TUREB Yönetim Kurulu Üyesi Ali Dede, şunları söyledi:
“Her zaman söylediğimiz gibi deprem öldürmez, ihmaller öldürür. Aynı binada defalarca kalan rehberlerden birisiyim. Enkaz altında kalan rehberlerden birisi de ben olabilirdim. Bu bina o kadar ihmalle yapılmış ki bu binanın o güne kadar ayakta durması bile mucize. Bina değil, ölüm tuzağı inşa etmişler. Bu binada 72 canımız gitti. Bu ihmallerin hiçbirisi taksirle açıklanamaz. Bu ihmallerin bütün hepsi olası kast ile açıklanabilir. Tüm sorumlular yargılanana kadar bu davanın arkasında olacağız.”
“BÜTÜN DEPREMZEDELERİN YÜREĞİNE SU SERPECEKTİR DİYE DÜŞÜNÜYORUM”
6 Şubat Kahramanmaraş depremi sırasında İsias Otel’de bulunan depremzede Abdulsamet Sarıtaş ise şunları kaydetti:
“6 Şubat’ta İsias Otel’in enkazından üç saat sonra kendi çabalarıyla kurtulmuş birisi olarak bu geçirdiğimiz uzun süreci maalesef ki bir şekilde takip etmek ve içerisinde bulunmak zorunda kaldım.

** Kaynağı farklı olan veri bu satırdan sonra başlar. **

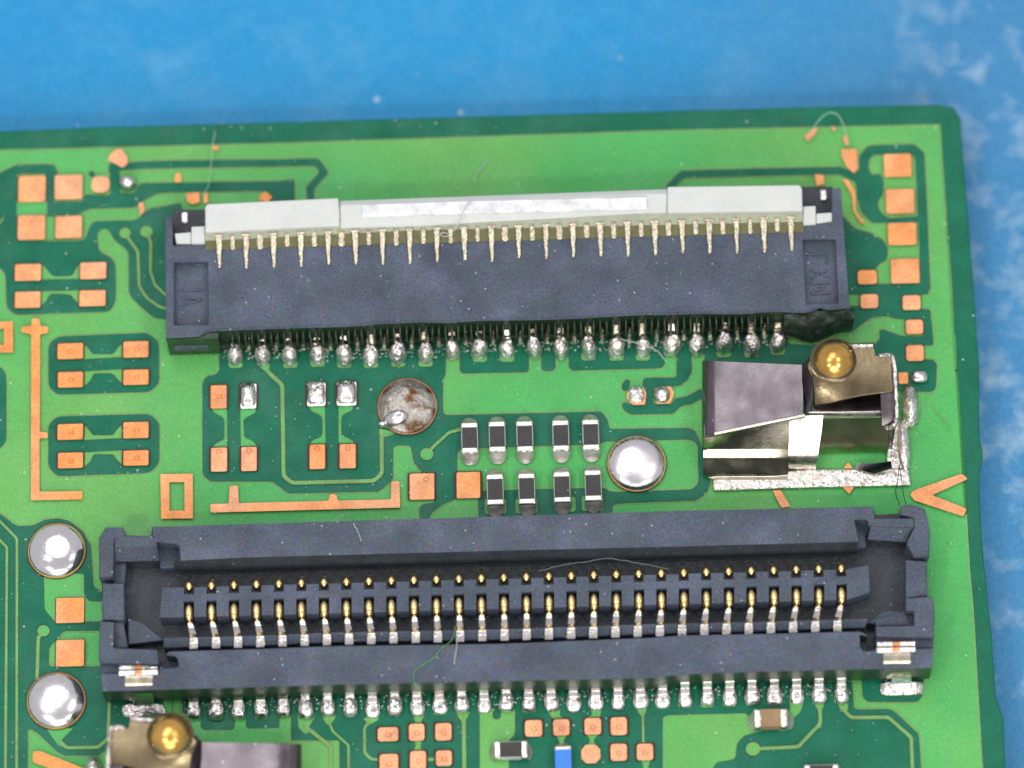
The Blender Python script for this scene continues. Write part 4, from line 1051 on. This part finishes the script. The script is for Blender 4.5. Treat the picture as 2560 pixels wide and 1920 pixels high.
    bm = bmesh.new()
    A_rows = [[q_(1180, 170, zA-.05), q_(1480, 160, zA), q_(1690, 168, zA), q_(1715, 200, zA), q_(1740, 262, zA)],
              [q_(1060, 360, zA-.14), q_(1300, 300, zA), q_(1690, 300, zA), q_(1860, 290, zA), q_(1868, 300, zA)],
              [q_(1070, 560, zA-.2), q_(1300, 500, zA), q_(1690, 480, zA), q_(1868, 480, zA), q_(1878, 480, zA)],
              [q_(1125, 735, zA-.32), q_(1380, 690, zA-.16), q_(1560, 650, zA-.06), q_(1875, 610, zA-.04), q_(1880, 610, zA-.04)]]
    A_rows = [[q_(1190, 150, zA), q_(1330, 142, zA), q_(1480, 150, zA), q_(1590, 160, zA), q_(1690, 162, zA)],
              [q_(1130, 235, zA-.02), q_(1330, 240, zA), q_(1480, 240, zA), q_(1600, 240, zA), q_(1712, 262, zA)],
              [q_(1060, 360, zA-.12), q_(1250, 330, zA), q_(1480, 320, zA), q_(1640, 310, zA), q_(1862, 285, zA)],
              [q_(1110, 520, zA-.16), q_(1250, 500, zA-.02), q_(1480, 490, zA), q_(1650, 480, zA), q_(1872, 470, zA)],
              [q_(1130, 735, zA-.34), q_(1280, 715, zA-.27), q_(1440, 672, zA-.13), q_(1600, 640, zA-.06), q_(1882, 605, zA-.04)]]
    loft(bm, A_rows, .07); obj('contact_arm', bm, 'arm', cl, bevel=.02, smooth=True)
    bm = bmesh.new()   # neck rising from the plate to the arm
    loft(bm, [[q_(1010, 352, H+.0), q_(1165, 190, zA-.03)], [q_(1010, 500, H), q_(1110, 480, zA-.12)], [q_(1030, 680, H), q_(1118, 640, zA-.20)], [q_(1045, 835, H-.02), q_(1085, 790, H+.02)]], .07)
    obj('neck', bm, 'sheet', cl, smooth=True)
    bm = bmesh.new(); c = q_(1318, 306, zA); nu, nv, Rd, hd_ = 48, 20, .43, .25; rings = []
    for v in range(nv):      # pressed dimple: a round crown flowing out into the sheet
        t = v/nv; rr = Rd*(1-t); z = hd_*(1-(1-t)**2)**1.0*(1-math.exp(-(t/.22)**2))
        rings.append([bm.verts.new((c.x+rr*math.cos(2*math.pi*u/nu), c.y+rr*math.sin(2*math.pi*u/nu), c.z-.012+.014*min(1, t*8)+z)) for u in range(nu)])
    tv = bm.verts.new((c.x, c.y, c.z+.002+hd_))
    for v in range(nv-1):
        for u in range(nu):
            f = bm.faces.new((rings[v][u], rings[v][(u+1) % nu], rings[v+1][(u+1) % nu], rings[v+1][u])); f.material_index = 1 if v < 4 else 0
    for u in range(nu): bm.faces.new((rings[-1][u], rings[-1][(u+1) % nu], tv))
    obj('gold_dimple', bm, ['dimple', 'arm'], cl, smooth=True)
    # sheared right edge with its hook, and the tab ends
    bm = bmesh.new(); path = curve([q_(1745, 268, zA), q_(1840, 262, zA), q_(1880, 300, zA), q_(1900, 500, zA-.02), q_(1912, 800, zA-.1), q_(1895, 920, zA-.2), q_(1820, 958, zA-.3)], 8)
    tube(bm, path, .042, 6)
    for v in bm.verts: v.co += Vector((random.uniform(-.012, .012), random.uniform(-.012, .012), random.uniform(-.012, .012)))
    obj('sheared_edge', bm, 'edge', cl, smooth=True)
    bm = bmesh.new(); tube(bm, [q_(1490, 176, zA+.01), q_(1590, 174, zA+.01), q_(1685, 172, zA+.01)], .045, 6); obj('sheared_edge', bm, 'edge', cl, smooth=True)
    # right wall
    bm = bmesh.new(); loft(bm, [[q_(1890, 320, zA-.1), q_(1905, 600, zA-.1), q_(1912, 860, zA-.2)], [q_(1885, 400, .8), q_(1900, 680, .8), q_(1895, 1000, .8)], [q_(1880, 520, .12), q_(1890, 800, .12), q_(1850, 1250, .14)]], .07)
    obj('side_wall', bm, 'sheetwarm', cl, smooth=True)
    bm = bmesh.new(); loft(bm, [[q_(1760, 620, 1.22), q_(1885, 612, 1.22)], [q_(1765, 780, 1.15), q_(1890, 780, 1.15)], [q_(1775, 930, 1.0), q_(1885, 930, 1.0)]], .06); obj('hook_tab', bm, 'sheet', cl, smooth=True)
    bm = bmesh.new(); loft(bm, [[q_(1540, 1290, .20), q_(1700, 1290, .30), q_(1860, 1270, .50)], [q_(1520, 1345, .16), q_(1700, 1390, .2), q_(1870, 1330, .3)]], .05); obj('foot_tab', bm, 'sheet', cl, smooth=True)
    return cl
clip('sheet metal spring clip with gold dimple between the two connectors at the right', lambda x, y: px('p', x, y), 'spring clips')
def mir(x, y):
    X, Y = px('p', x, y); dx = X-(1740+1318*.2622); dy = Y-(820+300*.2622)
    return (424-dx+(0 if dx > 0 else 0), 1837+dy+.06*dx*-1)
clip('metal spring clip with gold dimple, cut off by the bottom edge at lower left', mir, 'spring clips')

# ------------------------------------------------------------------ lint and hairs
def lint(name, label, spec, zs, rad, mt, n_=6, group=None, cat='fibre'):
    pts = PTS(spec); zz = zs if isinstance(zs, (list, tuple)) else [zs]*len(pts)
    P3 = curve([P(x, y, z) for (x, y), z in zip(pts, zz)], n_)
    bm = bmesh.new(); tube(bm, [p_+Vector((random.uniform(-1, 1), random.uniform(-1, 1), random.uniform(-.5, 1)))*.008 for p_ in P3], rad)
    o = obj(name, bm, mt, None, smooth=True); o['label'] = label; o['category'] = cat
    if group: o['group'] = group
    return o
lint('lint_fibre', 'pale kinked fibre on the bare green area above the white latch', 'c 560,0 520,45 480,80 460,110 450,170', [.06, .07, .06, .10, .3], .011, 'fibre')
lint('lint_fibre', 'pale fibre ending in a loop that crosses the white latch onto its contacts', 'c 420,320 360,400 330,480 290,540 230,590 190,575 195,560 240,560', [1.20, 1.2, 1.14, 1.12, 1.08, 1.08, 1.08, 1.1], .010, 'fibre')
lint('lint_fibre', 'thin pale fibre draped over the solder joints below the flat cable connector', 'g 1385,140 1440,160 1530,180 1600,205 1680,250 1740,325', [.40, .42, .42, .4, .3, .1], .010, 'fibre')
lint('lint_fibre', 'long pale fibre lying over the upper contacts of the socket connector', 'k 250,385 400,345 560,322 700,302 860,325 1000,350 1090,372', [.66, .7, .8, .82, .8, .72, .7], .005, 'dim')
lint('lint_fibre', 'short straight pale fibre across the lower wall of the socket connector', 'j 1412,800 1405,880 1395,930 1385,985', [.72, .90, .88, .88], .010, 'fibre')
lint('lint_fibre', 'faint green fibre curling down the lower wall of the socket connector', 'j 1395,740 1380,820 1300,890 1250,950 1150,1010 1125,1070 1150,1140 1200,1185', [.70, .75, .88, .88, .88, .88, .86, .5], .007, 'light')
lint('lint_fibre', 'pale curved fibre near the notch of the upper socket wall', 'j 560,110 600,60 660,20 700,10', .87, .005, 'dim')
lint('lint_fibre', 'short pale fibre slanting across the upper wall of the socket connector', 'j 735,70 760,120 785,190', .88, .007, 'fibre')
lint('lint_fibre', 'pale wispy fibre arching over the top right corner area of the board', 'd 905,262 945,195 985,140 1045,100 1100,125 1135,200 1160,290', [.1, .2, .3, .35, .3, .2, .1], .008, 'wisp')
lint('lint_fibre', 'faint upright wisp crossing the traces at the upper left', 'a 1650,150 1640,220 1632,300 1600,560 1560,640', [.2, .2, .2, .15, .1], .007, 'wisp')
lint('dark_hair', 'fine dark hair left of its pair, between the clip and the socket connector', 'h 1690,1030 1690,1120 1665,1260 1660,1340 1690,1430', [.5, .3, .12, .1, .5], .007, 'hair', cat='hair', group='fine dark hairs')
lint('dark_hair', 'fine dark hair right of its pair, running beside the copper arrow tip', 'h 1690,1120 1700,1220 1710,1310 1740,1420', [.4, .14, .1, .4], .007, 'hair', cat='hair', group='fine dark hairs')
print('OBJECTS', len(bpy.data.objects))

Bir eğitim gezisi esnasında orada konaklamamız vardı ve sabah saatlerinde deprem hadisesiyle hepimiz uyandık. Üç saat enkaz altında kaldım ben. Şanslılardan bir tanesiydim. Orada hayatını kaybetmiş olan arkadaşlarımız, Kıbrıs’tan gelmiş olan minik arkadaşlarımızı her gün hatırlamak gerçekten çok acı. Bunun gibi olayların, acıların tekrar yaşanmaması için buna benzeyen davaların herkesin gönlüne su serpecek şekilde sonuçlanması gerekir.

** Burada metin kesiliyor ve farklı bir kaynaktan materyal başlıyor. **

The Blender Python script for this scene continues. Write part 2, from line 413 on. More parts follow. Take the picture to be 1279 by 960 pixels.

Bu davanın, bütün Türkiye için emsal olması aslında bizim ana hedeflerimizden bir tanesi. Bir nebze de olsa insanların acılarına su serpebilecek olması, bu davayla alakalı halen bir umut olduğunu bizlere gösterir. En son yapılacak olan açıklama da umuyorum bu şekilde bütün kamuoyunun, bütün insanların, bütün depremzedelerin deprem hadisesiyle alakalı illa ki bir şekilde canı sıkılmış olan insanların yüreğine su serpecektir diye düşünüyorum.”